Intent – Perhaps the most important factor in determining disciplinary action is intent. 

A student might submit a paper containing plagiarized passages without any intent to cheat or deceive.  The skill of  integrating and documenting material from outside sources is difficult to learn; it requires practice, and as they practice, students sometimes make mistakes.  (Paraphrase is especially difficult to master; it is not always clear how much the language of a paraphrase should differ from the language of the original in order to count as "one's own words.")  When a student misuses sources unintentionally, it is more important to provide instruction than to mete out punishment initiate discipline.  However, work in which the writer fails to cite sources should not be awarded credit.  A student who misuses sources without an intent to deceive should be required to do the work over again or to complete a substitute assignment.
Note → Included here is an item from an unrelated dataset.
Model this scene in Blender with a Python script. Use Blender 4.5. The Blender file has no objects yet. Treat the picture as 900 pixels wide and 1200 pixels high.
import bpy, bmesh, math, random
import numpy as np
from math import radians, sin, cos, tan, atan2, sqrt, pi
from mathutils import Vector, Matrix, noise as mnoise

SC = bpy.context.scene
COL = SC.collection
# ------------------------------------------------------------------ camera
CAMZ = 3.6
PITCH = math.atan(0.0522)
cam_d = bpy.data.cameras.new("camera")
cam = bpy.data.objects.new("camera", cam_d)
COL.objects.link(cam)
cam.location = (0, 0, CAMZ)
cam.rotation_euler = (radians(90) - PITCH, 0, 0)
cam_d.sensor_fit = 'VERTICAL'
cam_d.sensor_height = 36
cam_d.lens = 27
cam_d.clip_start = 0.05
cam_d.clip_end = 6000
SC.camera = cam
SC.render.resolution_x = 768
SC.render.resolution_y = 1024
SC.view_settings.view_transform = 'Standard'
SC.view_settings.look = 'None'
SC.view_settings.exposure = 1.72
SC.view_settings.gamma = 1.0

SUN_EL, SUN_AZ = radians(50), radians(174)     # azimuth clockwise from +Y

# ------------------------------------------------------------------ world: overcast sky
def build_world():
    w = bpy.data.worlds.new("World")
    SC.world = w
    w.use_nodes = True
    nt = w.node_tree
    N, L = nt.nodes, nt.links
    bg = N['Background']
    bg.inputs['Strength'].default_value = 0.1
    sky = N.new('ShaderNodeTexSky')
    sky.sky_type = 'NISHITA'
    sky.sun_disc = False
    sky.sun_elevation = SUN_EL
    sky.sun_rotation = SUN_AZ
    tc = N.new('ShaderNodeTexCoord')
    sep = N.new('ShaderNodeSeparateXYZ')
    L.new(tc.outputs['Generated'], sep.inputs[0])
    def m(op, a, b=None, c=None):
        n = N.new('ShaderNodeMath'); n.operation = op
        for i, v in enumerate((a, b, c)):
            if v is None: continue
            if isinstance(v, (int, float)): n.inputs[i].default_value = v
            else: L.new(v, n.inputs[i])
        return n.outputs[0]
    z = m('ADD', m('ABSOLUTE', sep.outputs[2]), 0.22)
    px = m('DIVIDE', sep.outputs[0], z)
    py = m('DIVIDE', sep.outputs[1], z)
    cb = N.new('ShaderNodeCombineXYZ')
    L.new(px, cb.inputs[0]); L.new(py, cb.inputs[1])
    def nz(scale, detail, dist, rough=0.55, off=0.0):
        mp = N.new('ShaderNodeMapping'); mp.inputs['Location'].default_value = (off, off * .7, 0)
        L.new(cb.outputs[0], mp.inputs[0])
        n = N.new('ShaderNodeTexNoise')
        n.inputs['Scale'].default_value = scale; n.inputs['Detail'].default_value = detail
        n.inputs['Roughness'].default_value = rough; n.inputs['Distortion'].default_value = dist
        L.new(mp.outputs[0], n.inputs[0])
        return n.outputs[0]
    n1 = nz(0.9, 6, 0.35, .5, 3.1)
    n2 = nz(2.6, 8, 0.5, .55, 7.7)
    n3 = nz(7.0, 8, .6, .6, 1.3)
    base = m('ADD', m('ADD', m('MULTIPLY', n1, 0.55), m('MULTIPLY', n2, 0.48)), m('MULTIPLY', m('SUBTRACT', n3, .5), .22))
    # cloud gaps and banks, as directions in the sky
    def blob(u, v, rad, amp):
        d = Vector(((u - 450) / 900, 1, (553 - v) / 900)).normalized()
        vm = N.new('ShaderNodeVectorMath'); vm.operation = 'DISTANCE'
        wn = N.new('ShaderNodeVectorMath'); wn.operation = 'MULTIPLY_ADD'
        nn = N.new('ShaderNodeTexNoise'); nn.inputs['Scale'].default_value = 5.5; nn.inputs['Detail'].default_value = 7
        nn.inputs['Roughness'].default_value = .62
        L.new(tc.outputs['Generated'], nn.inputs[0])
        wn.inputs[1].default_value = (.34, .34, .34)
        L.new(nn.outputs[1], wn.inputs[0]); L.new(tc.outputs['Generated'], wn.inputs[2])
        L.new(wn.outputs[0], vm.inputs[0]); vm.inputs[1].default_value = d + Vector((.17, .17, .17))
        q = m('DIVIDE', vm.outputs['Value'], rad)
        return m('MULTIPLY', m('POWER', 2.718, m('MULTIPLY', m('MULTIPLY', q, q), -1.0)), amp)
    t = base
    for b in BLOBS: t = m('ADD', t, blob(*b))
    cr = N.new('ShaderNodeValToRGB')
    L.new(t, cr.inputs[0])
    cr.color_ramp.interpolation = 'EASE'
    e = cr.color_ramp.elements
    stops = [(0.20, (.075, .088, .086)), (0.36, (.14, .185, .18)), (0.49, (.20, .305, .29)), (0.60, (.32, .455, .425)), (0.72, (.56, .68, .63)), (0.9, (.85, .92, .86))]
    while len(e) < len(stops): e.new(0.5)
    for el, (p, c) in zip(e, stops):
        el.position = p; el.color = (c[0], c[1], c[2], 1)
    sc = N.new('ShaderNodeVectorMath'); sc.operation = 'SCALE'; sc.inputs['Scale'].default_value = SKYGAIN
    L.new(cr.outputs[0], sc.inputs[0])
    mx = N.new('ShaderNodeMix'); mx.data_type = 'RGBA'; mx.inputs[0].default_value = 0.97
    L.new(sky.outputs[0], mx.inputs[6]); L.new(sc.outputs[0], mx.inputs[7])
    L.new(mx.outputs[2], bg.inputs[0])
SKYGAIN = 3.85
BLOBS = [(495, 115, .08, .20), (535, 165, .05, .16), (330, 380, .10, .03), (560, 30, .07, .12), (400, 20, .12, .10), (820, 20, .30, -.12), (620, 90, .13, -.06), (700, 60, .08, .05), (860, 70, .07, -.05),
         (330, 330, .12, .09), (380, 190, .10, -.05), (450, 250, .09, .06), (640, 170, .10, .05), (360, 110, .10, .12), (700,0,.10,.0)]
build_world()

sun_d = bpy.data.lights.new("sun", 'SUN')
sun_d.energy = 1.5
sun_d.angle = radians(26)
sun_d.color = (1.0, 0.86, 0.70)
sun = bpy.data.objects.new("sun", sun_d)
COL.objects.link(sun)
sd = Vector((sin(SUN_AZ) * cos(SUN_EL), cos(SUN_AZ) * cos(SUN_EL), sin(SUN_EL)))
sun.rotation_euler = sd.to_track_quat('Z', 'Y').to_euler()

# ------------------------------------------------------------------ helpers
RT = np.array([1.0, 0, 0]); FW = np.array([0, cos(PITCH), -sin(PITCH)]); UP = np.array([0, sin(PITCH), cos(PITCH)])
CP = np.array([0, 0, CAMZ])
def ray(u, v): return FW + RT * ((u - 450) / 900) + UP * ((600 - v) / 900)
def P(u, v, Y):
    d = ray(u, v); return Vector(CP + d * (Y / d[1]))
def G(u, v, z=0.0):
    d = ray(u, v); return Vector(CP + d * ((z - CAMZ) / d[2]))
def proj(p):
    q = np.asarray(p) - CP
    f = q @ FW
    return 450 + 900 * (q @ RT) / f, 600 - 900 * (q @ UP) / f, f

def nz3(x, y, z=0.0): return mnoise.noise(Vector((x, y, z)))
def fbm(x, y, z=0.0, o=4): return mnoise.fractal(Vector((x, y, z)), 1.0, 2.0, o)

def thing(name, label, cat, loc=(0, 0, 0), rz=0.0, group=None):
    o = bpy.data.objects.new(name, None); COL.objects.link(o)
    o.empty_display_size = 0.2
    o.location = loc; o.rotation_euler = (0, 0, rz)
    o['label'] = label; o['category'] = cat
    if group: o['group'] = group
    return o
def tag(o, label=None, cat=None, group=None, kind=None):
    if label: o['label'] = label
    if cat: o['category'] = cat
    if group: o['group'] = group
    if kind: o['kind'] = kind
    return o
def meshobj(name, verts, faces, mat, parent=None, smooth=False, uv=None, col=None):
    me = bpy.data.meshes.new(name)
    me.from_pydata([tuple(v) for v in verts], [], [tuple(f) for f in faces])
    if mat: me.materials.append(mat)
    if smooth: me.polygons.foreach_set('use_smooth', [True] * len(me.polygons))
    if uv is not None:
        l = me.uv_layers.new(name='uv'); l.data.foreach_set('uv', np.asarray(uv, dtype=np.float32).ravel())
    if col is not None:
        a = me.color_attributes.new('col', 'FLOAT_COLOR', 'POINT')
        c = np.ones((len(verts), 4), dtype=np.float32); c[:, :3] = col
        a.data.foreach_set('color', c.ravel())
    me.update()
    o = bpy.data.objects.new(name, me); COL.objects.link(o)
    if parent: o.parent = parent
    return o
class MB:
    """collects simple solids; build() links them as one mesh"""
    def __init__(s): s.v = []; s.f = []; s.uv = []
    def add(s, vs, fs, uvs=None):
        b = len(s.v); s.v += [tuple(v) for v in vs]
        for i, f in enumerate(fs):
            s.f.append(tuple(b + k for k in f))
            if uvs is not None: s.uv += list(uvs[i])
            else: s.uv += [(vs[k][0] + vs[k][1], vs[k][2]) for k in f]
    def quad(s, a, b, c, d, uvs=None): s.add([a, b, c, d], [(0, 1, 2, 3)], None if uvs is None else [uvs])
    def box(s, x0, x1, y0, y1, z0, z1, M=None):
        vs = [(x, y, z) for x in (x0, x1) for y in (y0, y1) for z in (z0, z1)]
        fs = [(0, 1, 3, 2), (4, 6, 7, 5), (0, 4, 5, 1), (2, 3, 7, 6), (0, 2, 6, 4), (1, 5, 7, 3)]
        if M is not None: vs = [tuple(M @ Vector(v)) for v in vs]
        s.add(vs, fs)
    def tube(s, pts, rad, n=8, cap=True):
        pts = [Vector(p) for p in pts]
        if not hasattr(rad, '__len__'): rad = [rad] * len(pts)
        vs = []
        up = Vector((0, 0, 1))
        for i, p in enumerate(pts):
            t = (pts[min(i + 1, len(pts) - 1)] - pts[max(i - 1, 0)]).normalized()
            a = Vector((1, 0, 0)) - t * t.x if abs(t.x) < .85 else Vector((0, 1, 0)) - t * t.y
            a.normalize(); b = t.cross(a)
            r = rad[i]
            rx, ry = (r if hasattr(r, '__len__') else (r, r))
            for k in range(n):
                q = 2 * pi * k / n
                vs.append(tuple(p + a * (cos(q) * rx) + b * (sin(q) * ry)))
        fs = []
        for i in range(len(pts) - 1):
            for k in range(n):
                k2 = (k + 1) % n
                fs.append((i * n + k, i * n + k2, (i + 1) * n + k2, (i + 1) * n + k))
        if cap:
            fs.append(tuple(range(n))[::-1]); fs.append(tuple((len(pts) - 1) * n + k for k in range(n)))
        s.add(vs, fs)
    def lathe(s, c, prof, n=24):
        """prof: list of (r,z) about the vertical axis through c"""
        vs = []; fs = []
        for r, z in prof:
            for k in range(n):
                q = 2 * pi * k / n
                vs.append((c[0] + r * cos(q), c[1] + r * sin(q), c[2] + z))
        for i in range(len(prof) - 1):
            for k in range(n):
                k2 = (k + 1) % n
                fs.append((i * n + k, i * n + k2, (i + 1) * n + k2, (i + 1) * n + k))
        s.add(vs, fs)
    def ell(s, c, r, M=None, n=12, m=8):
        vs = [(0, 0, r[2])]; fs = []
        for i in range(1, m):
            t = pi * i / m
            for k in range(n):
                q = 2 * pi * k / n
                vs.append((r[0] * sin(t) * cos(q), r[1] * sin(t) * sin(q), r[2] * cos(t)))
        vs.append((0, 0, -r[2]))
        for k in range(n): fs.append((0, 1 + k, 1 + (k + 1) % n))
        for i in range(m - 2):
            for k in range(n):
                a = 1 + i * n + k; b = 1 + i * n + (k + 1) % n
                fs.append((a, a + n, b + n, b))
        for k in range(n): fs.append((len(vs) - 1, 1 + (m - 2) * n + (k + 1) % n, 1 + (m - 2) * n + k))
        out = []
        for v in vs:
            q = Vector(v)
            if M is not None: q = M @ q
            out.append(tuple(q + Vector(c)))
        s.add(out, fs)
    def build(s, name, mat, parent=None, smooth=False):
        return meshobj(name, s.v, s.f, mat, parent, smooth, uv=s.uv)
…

When a student knows that he or she is failing to do original work – when he or she intentionally takes shortcuts or simply cheats – the student violates the Academic Integrity Policy.  The consequences must be severe enough to communicate the point that UNO insists on academic integrity.  Both the Undergraduate Catalog and the Graduate Catalog spell out the steps the faculty member should take, beginning with a conversation with the student and proceeding as appropriate, possibly as far as a grade of F for the course and notification of academic administrators.

Adapted, with permission, from the policy of the Department of Information Systems and Quantitative Analysis

Rev. March, 2010.

VII.          New Business

A.     "Reach for the Stars" Program:  Senator Mitchell reported that the summer program is on the chopping block due to the budget problems.  She considers it a recruitment tool and students matriculating now can point to attending the program as one of their first introductions to UNO.  The budget problem is the pay for the director, since parents pay for the programs and leaders of the programs.  The issue was sent to the Goals & Directions Committee to look into.

VIII.       The meeting was adjourned at 4 p.m. with announcements.